Iran accuses British-Iranian woman of bid to 'overthrow' government
AFP, , Wednesday 15 Jun 2016


Iran on Wednesday accused a British-Iranian woman arrested in April of seeking to overthrow the Tehran government, an allegation dismissed by her husband as "complete nonsense".

Nazanin Zaghari-Ratcliffe, an employee of the Thomson Reuters Foundation, was accused of being "involved in the soft overthrow of the Islamic republic through... her membership in foreign companies and institutions," Iran's elite Revolutionary Guards said, quoted by the Mizan news agency.

Zaghari-Ratcliffe, 37, was arrested at Tehran airport on April 3 as she prepared to return to Britain with her daughter after visiting family in Iran, her husband Richard Ratcliffe said last week.

Iran does not recognise dual citizenship and, if put on trial, she will be considered an Iranian.

According to a Guards statement, Zaghari-Ratcliffe was "identified and arrested after massive intelligence operations" as one of "the heads of foreign-linked hostile networks".

She was alleged to have conducted "various missions... leading her criminal activities under the direction of media and intelligence services of foreign governments".

"Further investigations are being done and her case has been sent to Tehran for legal proceedings," the statement added.

Zaghari-Ratcliffe is being held in a furnished room in a prison in the southeastern city of Kerman, it added.

Her husband, who last spoke to his wife on May 30 and has said she was held in solitary confinement for 45 days, on Wednesday scoffed at the charges levelled against her.

"It's complete nonsense. It's taken them 70 days to come up with this, and it's still not clear what it means anyway," he told AFP.

"Her father has appointed a lawyer. The next step is to discuss with her father what the lawyer knows. And I'll probably go to the Iranian embassy," he added.

Their two-year-old daughter, whose British passport was taken away, has stayed in Iran under the care of her grandparents.

Britain's Foreign Office said it has raised the case of Zaghari-Ratcliffe "repeatedly and at the highest levels" and will continue to do so at "every available opportunity".
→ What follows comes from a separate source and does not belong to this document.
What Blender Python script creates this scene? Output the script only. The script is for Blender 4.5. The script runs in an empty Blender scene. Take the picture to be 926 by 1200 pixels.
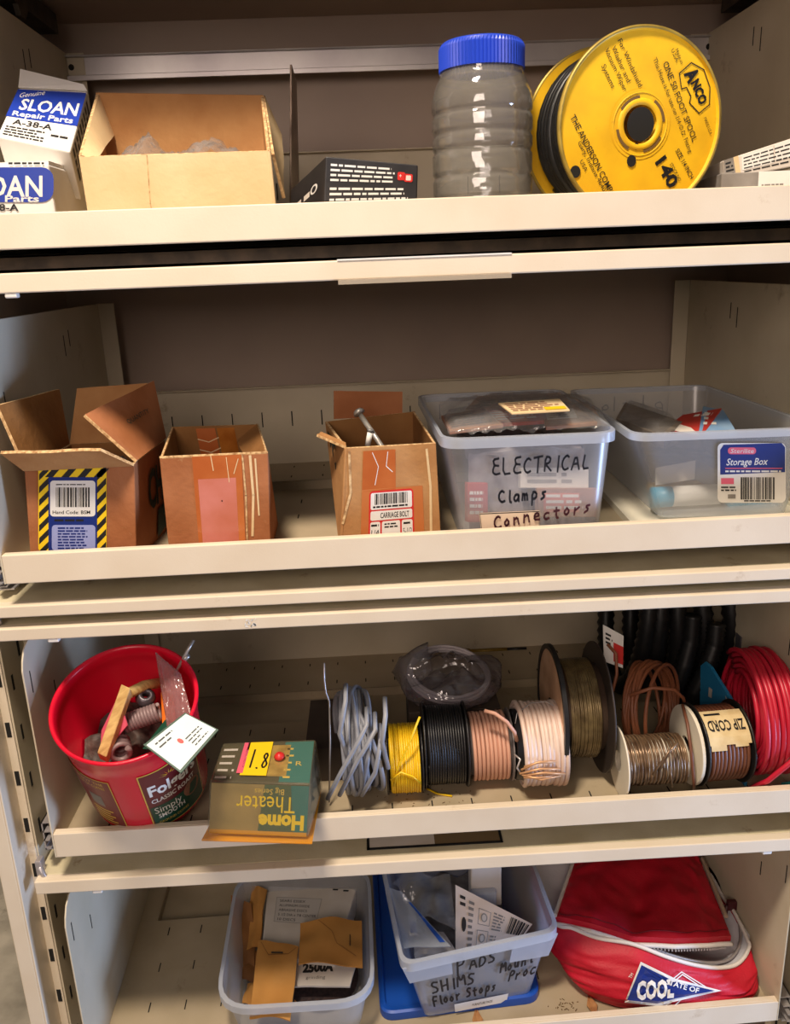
import bpy, bmesh, math, random
from mathutils import Vector as V, Matrix, noise
random.seed(11)
SC = bpy.context.scene
COL = SC.collection
PI = math.pi

# ---------------------------------------------------------------- camera, world, lights, exposure
CX, CY, CZ = -0.0546, -0.7898, -0.0536
PITCH, ROLL, YAW, FPX = 0.2902, -0.0390, 0.0275, 979.1
_f = V((math.sin(YAW)*math.cos(PITCH), math.cos(YAW)*math.cos(PITCH), -math.sin(PITCH)))
_r = V((math.cos(YAW), -math.sin(YAW), 0)); _u = _r.cross(_f)
RT = _r*math.cos(ROLL) + _u*math.sin(ROLL)
UP = -_r*math.sin(ROLL) + _u*math.cos(ROLL)
cam_d = bpy.data.cameras.new('camera'); cam = bpy.data.objects.new('camera', cam_d); COL.objects.link(cam)
cam.matrix_world = Matrix(((RT.x, UP.x, -_f.x, CX), (RT.y, UP.y, -_f.y, CY), (RT.z, UP.z, -_f.z, CZ), (0, 0, 0, 1)))
cam_d.sensor_fit = 'HORIZONTAL'; cam_d.sensor_width = 36; cam_d.lens = FPX/926*36
cam_d.clip_start = .02
SC.camera = cam
EYE = V((CX, CY, CZ))

w = bpy.data.worlds.new('world'); SC.world = w; w.use_nodes = True
w.node_tree.nodes['Background'].inputs[0].default_value = (1.0, .86, .76, 1)
w.node_tree.nodes['Background'].inputs[1].default_value = .09

def area(name, loc, aim, size, power, col, sy=None):
    d = bpy.data.lights.new(name, 'AREA'); d.energy = power; d.color = col; d.size = size
    if sy: d.shape = 'RECTANGLE'; d.size_y = sy
    o = bpy.data.objects.new(name, d); COL.objects.link(o); o.location = loc
    o.rotation_euler = (V(aim)-V(loc)).to_track_quat('-Z', 'Y').to_euler()
    return o
area('ceiling_lamp', (-.34, -.68, 1.30), (0, .0, -.5), .26, 41, (1, .85, .68))
area('front_fill', (-.5, -2.0, .45), (.1, 0, -.3), .8, 13, (1, .80, .68))  # unseen fill added behind the camera to brighten fronts and tray interiors
area('window_daylight', (1.6, -.46, -.85), (-.42, 0, -.75), .30, 26, (.42, .60, 1.0), .5)

SC.view_settings.view_transform = 'Standard'; SC.view_settings.look = 'None'
SC.view_settings.exposure = 0.25; SC.view_settings.gamma = 1; SC.view_settings.use_curve_mapping = False
SC.cycles.transparent_max_bounces = 24

def at(px, py, ax, val):
    """the point of the plane (axis ax = val) seen at a photo pixel"""
    d = _f*FPX + RT*(px-463) - UP*(py-600)
    t = (val-EYE[ax])/d[ax]
    return EYE + d*t
def atp(px, py, p0, n):
    d = _f*FPX + RT*(px-463) - UP*(py-600)
    return EYE + d*((V(p0)-EYE).dot(n)/d.dot(n))

# ---------------------------------------------------------------- materials
def lin(c): return tuple(((x/255)/12.92 if x/255 <= .04045 else ((x/255+.055)/1.055)**2.4) for x in c)
MATS = {}
def mat(name, col, rough=.5, metal=0, col2=None, ns=30, bump=0, bs=200, spec=.5, stretch=None, dirt=None, ds=6, sub=0):
    if name in MATS: return MATS[name]
    m = bpy.data.materials.new(name); m.use_nodes = True; nt = m.node_tree
    p = nt.nodes['Principled BSDF']; p.inputs['Roughness'].default_value = rough; p.inputs['Metallic'].default_value = metal
    p.inputs['Specular IOR Level'].default_value = spec
    c = (*lin(col), 1); p.inputs['Base Color'].default_value = c
    tc = nt.nodes.new('ShaderNodeTexCoord'); mp = nt.nodes.new('ShaderNodeMapping')
    nt.links.new(tc.outputs['Object'], mp.inputs[0])
    if stretch: mp.inputs['Scale'].default_value = stretch
    last = None
    if col2:
        n = nt.nodes.new('ShaderNodeTexNoise'); n.inputs['Scale'].default_value = ns; n.inputs['Detail'].default_value = 5
        nt.links.new(mp.outputs[0], n.inputs['Vector'])
        r = nt.nodes.new('ShaderNodeValToRGB'); r.color_ramp.elements[0].position = .35; r.color_ramp.elements[1].position = .68
        r.color_ramp.elements[0].color = c; r.color_ramp.elements[1].color = (*lin(col2), 1)
        nt.links.new(n.outputs[0], r.inputs[0]); last = r.outputs[0]
    if dirt:
        n = nt.nodes.new('ShaderNodeTexNoise'); n.inputs['Scale'].default_value = ds; n.inputs['Detail'].default_value = 9; n.inputs['Roughness'].default_value = .72
        nt.links.new(tc.outputs['Object'], n.inputs['Vector'])
        r = nt.nodes.new('ShaderNodeValToRGB'); r.color_ramp.elements[0].position = .62; r.color_ramp.elements[1].position = .76
        nt.links.new(n.outputs[0], r.inputs[0])
        x = nt.nodes.new('ShaderNodeMixRGB'); nt.links.new(r.outputs[0], x.inputs[0])
        if last: nt.links.new(last, x.inputs[1])
        else: x.inputs[1].default_value = c
        x.inputs[2].default_value = (*lin(dirt), 1); last = x.outputs[0]
    if last: nt.links.new(last, p.inputs['Base Color'])
    if bump:
        n = nt.nodes.new('ShaderNodeTexNoise'); n.inputs['Scale'].default_value = bs; n.inputs['Detail'].default_value = 4
        nt.links.new(mp.outputs[0], n.inputs['Vector'])
        b = nt.nodes.new('ShaderNodeBump'); b.inputs['Strength'].default_value = bump; b.inputs['Distance'].default_value = .002
        nt.links.new(n.outputs[0], b.inputs['Height']); nt.links.new(b.outputs[0], p.inputs['Normal'])
    MATS[name] = m; return m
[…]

"We have also been supporting Mrs Zaghari-Ratcliffe's family since we were first made aware of her arrest. Minister for the Middle East, Tobias Ellwood, has met personally with the family to reassure them that we will continue to do all we can on this case."

The husband, who said Zaghari-Ratcliffe was initially told a "passport problem" was the cause of her being detained at Tehran airport, organised a rally outside the Iranian embassy in London on Friday demanding her release.

Her employer, the charitable arm of financial information and news giant Thomson Reuters, coordinates training programmes for journalists around the world.

Chief executive Monique Villa said Wednesday that Zaghari-Ratcliffe had travelled to Iran on a family holiday.

"Nazanin has been working at the Thomson Reuters Foundation for the past four years as a project coordinator in charge of grants applications and training, and had no dealing with Iran in her professional capacity," she said.

"The Thomson Reuters Foundation has no dealings with Iran whatsoever, does not operate and does not plan to operate in the country."

In 2012, an Iranian court found the Reuters news agency guilty of "propaganda against the regime", and "publishing false information in an effort to disturb public opinion" in a report portraying female ninja students as assassins.

Iran withdrew the press credentials of all staff at Reuters' Tehran bureau over the story and suspended the work of the news agency, part of the New York-based Thomson Reuters group. It was given permission to reopen the bureau the following year.